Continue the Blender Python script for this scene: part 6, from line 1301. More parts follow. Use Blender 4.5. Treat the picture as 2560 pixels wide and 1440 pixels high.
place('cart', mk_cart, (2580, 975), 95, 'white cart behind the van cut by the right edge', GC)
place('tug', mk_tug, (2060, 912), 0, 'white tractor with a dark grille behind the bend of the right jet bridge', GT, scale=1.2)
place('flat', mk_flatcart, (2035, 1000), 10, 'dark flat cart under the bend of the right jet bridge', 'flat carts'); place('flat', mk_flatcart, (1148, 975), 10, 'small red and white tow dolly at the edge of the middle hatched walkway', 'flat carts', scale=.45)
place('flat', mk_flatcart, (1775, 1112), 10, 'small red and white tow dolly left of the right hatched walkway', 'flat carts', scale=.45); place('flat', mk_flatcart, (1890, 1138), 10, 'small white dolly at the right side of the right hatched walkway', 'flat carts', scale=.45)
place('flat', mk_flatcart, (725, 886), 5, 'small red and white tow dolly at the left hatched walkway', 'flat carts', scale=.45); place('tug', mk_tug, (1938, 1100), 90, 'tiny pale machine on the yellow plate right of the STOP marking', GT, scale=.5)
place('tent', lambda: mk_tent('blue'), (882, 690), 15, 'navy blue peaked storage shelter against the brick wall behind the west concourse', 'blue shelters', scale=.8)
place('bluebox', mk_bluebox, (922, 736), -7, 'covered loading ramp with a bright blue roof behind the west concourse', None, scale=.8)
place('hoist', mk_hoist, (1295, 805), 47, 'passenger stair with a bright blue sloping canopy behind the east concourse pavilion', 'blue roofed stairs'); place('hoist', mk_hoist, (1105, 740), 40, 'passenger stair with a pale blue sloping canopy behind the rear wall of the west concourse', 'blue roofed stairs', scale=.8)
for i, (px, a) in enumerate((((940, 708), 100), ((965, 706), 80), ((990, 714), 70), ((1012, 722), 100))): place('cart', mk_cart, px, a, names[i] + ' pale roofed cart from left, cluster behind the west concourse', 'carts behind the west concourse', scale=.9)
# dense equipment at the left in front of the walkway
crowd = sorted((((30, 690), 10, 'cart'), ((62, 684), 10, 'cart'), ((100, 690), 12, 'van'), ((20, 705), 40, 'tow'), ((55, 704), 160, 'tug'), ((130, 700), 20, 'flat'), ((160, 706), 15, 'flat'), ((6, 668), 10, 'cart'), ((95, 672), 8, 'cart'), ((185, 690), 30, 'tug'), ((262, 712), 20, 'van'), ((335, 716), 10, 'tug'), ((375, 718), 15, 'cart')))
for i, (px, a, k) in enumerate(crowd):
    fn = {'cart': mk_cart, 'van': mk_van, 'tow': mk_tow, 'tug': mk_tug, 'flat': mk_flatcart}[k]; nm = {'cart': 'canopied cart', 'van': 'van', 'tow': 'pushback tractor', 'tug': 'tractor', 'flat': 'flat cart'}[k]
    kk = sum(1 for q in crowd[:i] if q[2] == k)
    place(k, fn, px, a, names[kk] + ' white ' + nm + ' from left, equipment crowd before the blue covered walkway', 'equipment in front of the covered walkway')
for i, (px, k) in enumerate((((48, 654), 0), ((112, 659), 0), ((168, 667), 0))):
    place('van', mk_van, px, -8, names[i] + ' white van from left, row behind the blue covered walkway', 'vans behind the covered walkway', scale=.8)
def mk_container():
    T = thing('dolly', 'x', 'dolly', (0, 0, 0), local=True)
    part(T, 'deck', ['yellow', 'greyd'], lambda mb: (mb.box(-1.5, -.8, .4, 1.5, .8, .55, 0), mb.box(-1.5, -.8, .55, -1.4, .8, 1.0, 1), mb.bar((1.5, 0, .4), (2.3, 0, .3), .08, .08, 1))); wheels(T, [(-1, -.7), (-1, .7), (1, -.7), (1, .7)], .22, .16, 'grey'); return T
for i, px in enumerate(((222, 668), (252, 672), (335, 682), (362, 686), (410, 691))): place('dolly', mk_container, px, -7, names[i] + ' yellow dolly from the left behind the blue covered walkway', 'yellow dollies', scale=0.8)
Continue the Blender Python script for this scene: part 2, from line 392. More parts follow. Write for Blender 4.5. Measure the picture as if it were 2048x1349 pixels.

### Problem description
Repeat all the entries word for word.

### The completed task
Continue the Blender Python script for this scene: part 6, from line 1301. More parts follow. Use Blender 4.5. Treat the picture as 2560 pixels wide and 1440 pixels high.
place('cart', mk_cart, (2580, 975), 95, 'white cart behind the van cut by the right edge', GC)
place('tug', mk_tug, (2060, 912), 0, 'white tractor with a dark grille behind the bend of the right jet bridge', GT, scale=1.2)
place('flat', mk_flatcart, (2035, 1000), 10, 'dark flat cart under the bend of the right jet bridge', 'flat carts'); place('flat', mk_flatcart, (1148, 975), 10, 'small red and white tow dolly at the edge of the middle hatched walkway', 'flat carts', scale=.45)
place('flat', mk_flatcart, (1775, 1112), 10, 'small red and white tow dolly left of the right hatched walkway', 'flat carts', scale=.45); place('flat', mk_flatcart, (1890, 1138), 10, 'small white dolly at the right side of the right hatched walkway', 'flat carts', scale=.45)
place('flat', mk_flatcart, (725, 886), 5, 'small red and white tow dolly at the left hatched walkway', 'flat carts', scale=.45); place('tug', mk_tug, (1938, 1100), 90, 'tiny pale machine on the yellow plate right of the STOP marking', GT, scale=.5)
place('tent', lambda: mk_tent('blue'), (882, 690), 15, 'navy blue peaked storage shelter against the brick wall behind the west concourse', 'blue shelters', scale=.8)
place('bluebox', mk_bluebox, (922, 736), -7, 'covered loading ramp with a bright blue roof behind the west concourse', None, scale=.8)
place('hoist', mk_hoist, (1295, 805), 47, 'passenger stair with a bright blue sloping canopy behind the east concourse pavilion', 'blue roofed stairs'); place('hoist', mk_hoist, (1105, 740), 40, 'passenger stair with a pale blue sloping canopy behind the rear wall of the west concourse', 'blue roofed stairs', scale=.8)
for i, (px, a) in enumerate((((940, 708), 100), ((965, 706), 80), ((990, 714), 70), ((1012, 722), 100))): place('cart', mk_cart, px, a, names[i] + ' pale roofed cart from left, cluster behind the west concourse', 'carts behind the west concourse', scale=.9)
# dense equipment at the left in front of the walkway
crowd = sorted((((30, 690), 10, 'cart'), ((62, 684), 10, 'cart'), ((100, 690), 12, 'van'), ((20, 705), 40, 'tow'), ((55, 704), 160, 'tug'), ((130, 700), 20, 'flat'), ((160, 706), 15, 'flat'), ((6, 668), 10, 'cart'), ((95, 672), 8, 'cart'), ((185, 690), 30, 'tug'), ((262, 712), 20, 'van'), ((335, 716), 10, 'tug'), ((375, 718), 15, 'cart')))
for i, (px, a, k) in enumerate(crowd):
    fn = {'cart': mk_cart, 'van': mk_van, 'tow': mk_tow, 'tug': mk_tug, 'flat': mk_flatcart}[k]; nm = {'cart': 'canopied cart', 'van': 'van', 'tow': 'pushback tractor', 'tug': 'tractor', 'flat': 'flat cart'}[k]
    kk = sum(1 for q in crowd[:i] if q[2] == k)
    place(k, fn, px, a, names[kk] + ' white ' + nm + ' from left, equipment crowd before the blue covered walkway', 'equipment in front of the covered walkway')
for i, (px, k) in enumerate((((48, 654), 0), ((112, 659), 0), ((168, 667), 0))):
    place('van', mk_van, px, -8, names[i] + ' white van from left, row behind the blue covered walkway', 'vans behind the covered walkway', scale=.8)
def mk_container():
    T = thing('dolly', 'x', 'dolly', (0, 0, 0), local=True)
    part(T, 'deck', ['yellow', 'greyd'], lambda mb: (mb.box(-1.5, -.8, .4, 1.5, .8, .55, 0), mb.box(-1.5, -.8, .55, -1.4, .8, 1.0, 1), mb.bar((1.5, 0, .4), (2.3, 0, .3), .08, .08, 1))); wheels(T, [(-1, -.7), (-1, .7), (1, -.7), (1, .7)], .22, .16, 'grey'); return T
for i, px in enumerate(((222, 668), (252, 672), (335, 682), (362, 686), (410, 691))): place('dolly', mk_container, px, -7, names[i] + ' yellow dolly from the left behind the blue covered walkway', 'yellow dollies', scale=0.8)
Continue the Blender Python script for this scene: part 2, from line 392. More parts follow. Write for Blender 4.5. Measure the picture as if it were 2048x1349 pixels.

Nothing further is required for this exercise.